Pour ce qui concerne le périmètre de provisionnement, je rappellerai que le système de sécurisation financière dans lequel nous nous inscrivons nous oblige, d'une part, à évaluer avec prudence, et avec toutes les marges possibles et raisonnables, nos charges futures de démantèlement, et, d'autre part, à établir des provisions en utilisant un taux d'actualisation lui aussi prudent. En 2019, le taux d'actualisation était de 3,7 %, sachant que la rentabilité de nos actifs dédiés est, depuis 2004, de quelque 6 %. Enfin, au 31 décembre 2019, le taux de couverture des provisions était de 105,5 %. Nous sommes donc aujourd'hui surcouverts par rapport à nos obligations.
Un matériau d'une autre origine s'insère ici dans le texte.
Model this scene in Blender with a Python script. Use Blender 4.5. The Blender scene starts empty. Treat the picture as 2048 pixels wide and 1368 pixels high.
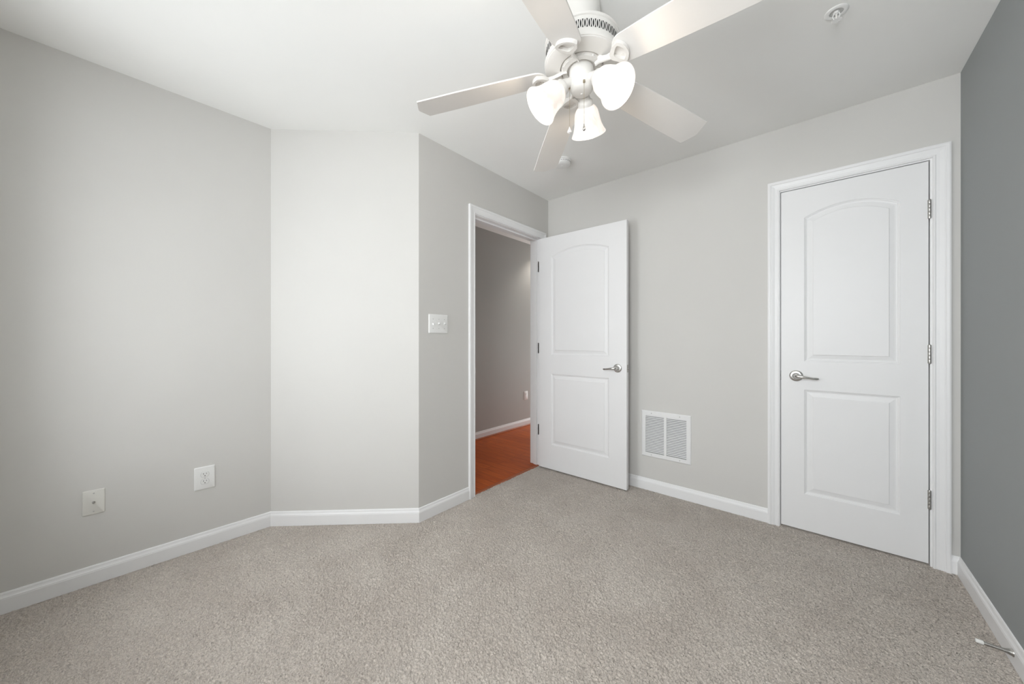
import bpy, bmesh, math, random
import numpy as np
from mathutils import Vector, Matrix
random.seed(4)
S = bpy.context.scene
COL = S.collection
PI = math.pi
H = 2.44                                    # ceiling height

# ------------------------------------------------------------------ camera
YAW = 40.5706
cd = bpy.data.cameras.new('camera'); cam = bpy.data.objects.new('camera', cd); COL.objects.link(cam)
cam.location = (1.8822, -2.7174, 1.1411)
cam.rotation_euler = (PI/2, 0, math.radians(YAW))
cd.sensor_width = 36.0; cd.lens = 704.24/2048*36.0
cd.shift_y = -3.9/2048; cd.clip_start = 0.02
S.camera = cam

# ------------------------------------------------------------------ light and exposure
S.view_settings.view_transform = 'Standard'
S.view_settings.look = 'None'
S.view_settings.exposure = 0.0
S.view_settings.gamma = 1.0
S.view_settings.use_curve_mapping = False
w = bpy.data.worlds.new('world'); S.world = w; w.use_nodes = True
w.node_tree.nodes['Background'].inputs[0].default_value = (0.80, 0.90, 1.0, 1)
w.node_tree.nodes['Background'].inputs[1].default_value = 1.0

def area(name, loc, rot, sx, sy, power, col, spread=PI):
    d = bpy.data.lights.new(name, 'AREA'); d.shape = 'RECTANGLE'; d.size = sx; d.size_y = sy
    d.energy = power; d.color = col; d.spread = spread
    o = bpy.data.objects.new(name, d); COL.objects.link(o); o.location = loc; o.rotation_euler = rot
    return o
S.cycles.max_bounces = 16; S.cycles.diffuse_bounces = 12
WINDOWS = [(-0.20, 0.60, 0.62), (1.32, 2.20, 0.96)]; WZ1 = 2.06   # window behind the camera, and a right one added to even the light
YR = -3.15
for (a, b, WZ0), p in zip(WINDOWS, (32.5, 60.0)):
    area('window_daylight', ((a+b)/2, YR-0.36, (WZ0+WZ1)/2), (PI/2, 0, 0), b-a, WZ1-WZ0, p, (0.95, 0.98, 1.0))  # the right panel is an addition that evens out the room light

# ------------------------------------------------------------------ materials
def mat(name, col, rough=0.5, metal=0.0, spec=0.5, noise=0.0, nscale=40.0, bump=0.0, bscale=200.0, bdist=0.002, emit=None, estr=0.0):
    m = bpy.data.materials.new(name); m.use_nodes = True
    nt = m.node_tree; b = nt.nodes['Principled BSDF']
    b.inputs['Base Color'].default_value = (*col, 1)
    b.inputs['Roughness'].default_value = rough
    b.inputs['Metallic'].default_value = metal
    b.inputs['Specular IOR Level'].default_value = spec
    tc = nt.nodes.new('ShaderNodeTexCoord')
    n = nt.nodes.new('ShaderNodeTexNoise'); n.inputs['Scale'].default_value = nscale; n.inputs['Detail'].default_value = 4
    nt.links.new(tc.outputs['Object'], n.inputs['Vector'])
    r = nt.nodes.new('ShaderNodeValToRGB')
    r.color_ramp.elements[0].color = (*[c*(1-noise) for c in col], 1)
    r.color_ramp.elements[1].color = (*[min(1, c*(1+noise)) for c in col], 1)
    r.color_ramp.elements[0].position = 0.3; r.color_ramp.elements[1].position = 0.7
    nt.links.new(n.outputs['Fac'], r.inputs['Fac']); nt.links.new(r.outputs['Color'], b.inputs['Base Color'])
    if bump > 0:
        n2 = nt.nodes.new('ShaderNodeTexNoise'); n2.inputs['Scale'].default_value = bscale; n2.inputs['Detail'].default_value = 3
        nt.links.new(tc.outputs['Object'], n2.inputs['Vector'])
        bp = nt.nodes.new('ShaderNodeBump'); bp.inputs['Strength'].default_value = bump; bp.inputs['Distance'].default_value = bdist
        nt.links.new(n2.outputs['Fac'], bp.inputs['Height']); nt.links.new(bp.outputs['Normal'], b.inputs['Normal'])
    if emit:
        b.inputs['Emission Color'].default_value = (*emit, 1); b.inputs['Emission Strength'].default_value = estr
    return m

M = {}
M['wall'] = mat('light_grey_paint', (0.635, 0.625, 0.604), 0.75, spec=0.2, noise=0.008, nscale=3, bump=0.04, bscale=260)
M['dark_wall'] = mat('slate_grey_paint', (0.325, 0.343, 0.343), 0.7, spec=0.25, noise=0.01, nscale=3, bump=0.04, bscale=260)
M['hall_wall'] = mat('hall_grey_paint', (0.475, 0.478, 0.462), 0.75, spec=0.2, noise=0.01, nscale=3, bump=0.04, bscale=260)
M['ceiling'] = mat('flat_white_ceiling_paint', (0.86, 0.86, 0.845), 0.9, spec=0.1, noise=0.006, nscale=4, bump=0.03, bscale=300)
M['trim'] = mat('semi_gloss_white_trim', (0.83, 0.83, 0.835), 0.38, spec=0.4, noise=0.006, nscale=9)
M['door'] = mat('white_door_paint', (0.81, 0.81, 0.815), 0.42, spec=0.4, noise=0.006, nscale=6, bump=0.03, bscale=400, bdist=0.001)
M['fan'] = mat('white_fan_enamel', (0.72, 0.70, 0.67), 0.38, spec=0.45, noise=0.006, nscale=12)
M['blade'] = mat('white_blade_laminate', (0.74, 0.72, 0.695), 0.48, spec=0.4, noise=0.008, nscale=10)
M['plastic'] = mat('white_plastic', (0.80, 0.80, 0.79), 0.35, spec=0.45, noise=0.005, nscale=30)
M['ivory'] = mat('off_white_plastic', (0.70, 0.69, 0.65), 0.4, spec=0.45, noise=0.006, nscale=30)
M['vent'] = mat('white_enamelled_steel', (0.80, 0.80, 0.80), 0.4, spec=0.4, noise=0.005, nscale=30)
M['dark'] = mat('slot_shade_black', (0.03, 0.03, 0.03), 0.9, spec=0.1, noise=0.05)  # near black for inlays that carry the shade of slots
M['duct'] = mat('grey_metal_and_slot_shade', (0.22, 0.22, 0.22), 0.7, spec=0.3, noise=0.05)  # dark latch metal; also the shade behind louvres and in sensing slots
M['nickel'] = mat('satin_nickel', (0.66, 0.65, 0.63), 0.26, metal=1.0, noise=0.03, nscale=60)
M['steel'] = mat('dull_steel', (0.50, 0.49, 0.47), 0.36, metal=1.0, noise=0.06, nscale=60)
M['brass'] = mat('dull_brass', (0.45, 0.40, 0.30), 0.35, metal=1.0, noise=0.05, nscale=60)
M['screw'] = mat('screw_and_gap_grey', (0.50, 0.50, 0.49), 0.4, spec=0.4, noise=0.03)  # screws; also the gap shade painted around outlet receptacles
M['rubber'] = mat('white_rubber', (0.78, 0.78, 0.76), 0.6, spec=0.3, noise=0.01)
M['fob'] = mat('frosted_fob', (0.86, 0.83, 0.80), 0.25, spec=0.5, noise=0.03, nscale=90)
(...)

Concernant le périmètre de provisionnement, nous appliquons les règles et l'arrêté de 2007, ainsi que les règles comptables qui nous imposent de provisionner les charges nécessaires pour éteindre nos obligations relatives au démantèlement.
Ce périmètre peut-il être étendu à des charges de période - charges qui ne se provisionnent pas ? Le raisonnement économique sous-jacent fondé sur des flux de recettes et de dépenses pourrait être pertinent si notre société détenait un seul réacteur nucléaire et allait fermer. Cependant, à l'échelle d'EDF, ce raisonnement n'est pas justifié.
Si jamais une telle évolution était envisagée, il conviendrait d'effectuer une étude d'impact sur d'autres entreprises - y compris dans d'autres secteurs industriels -, car beaucoup d'entre elles pourraient se retrouver dans une situation comparable à EDF, du point de vue strictement économique et financier.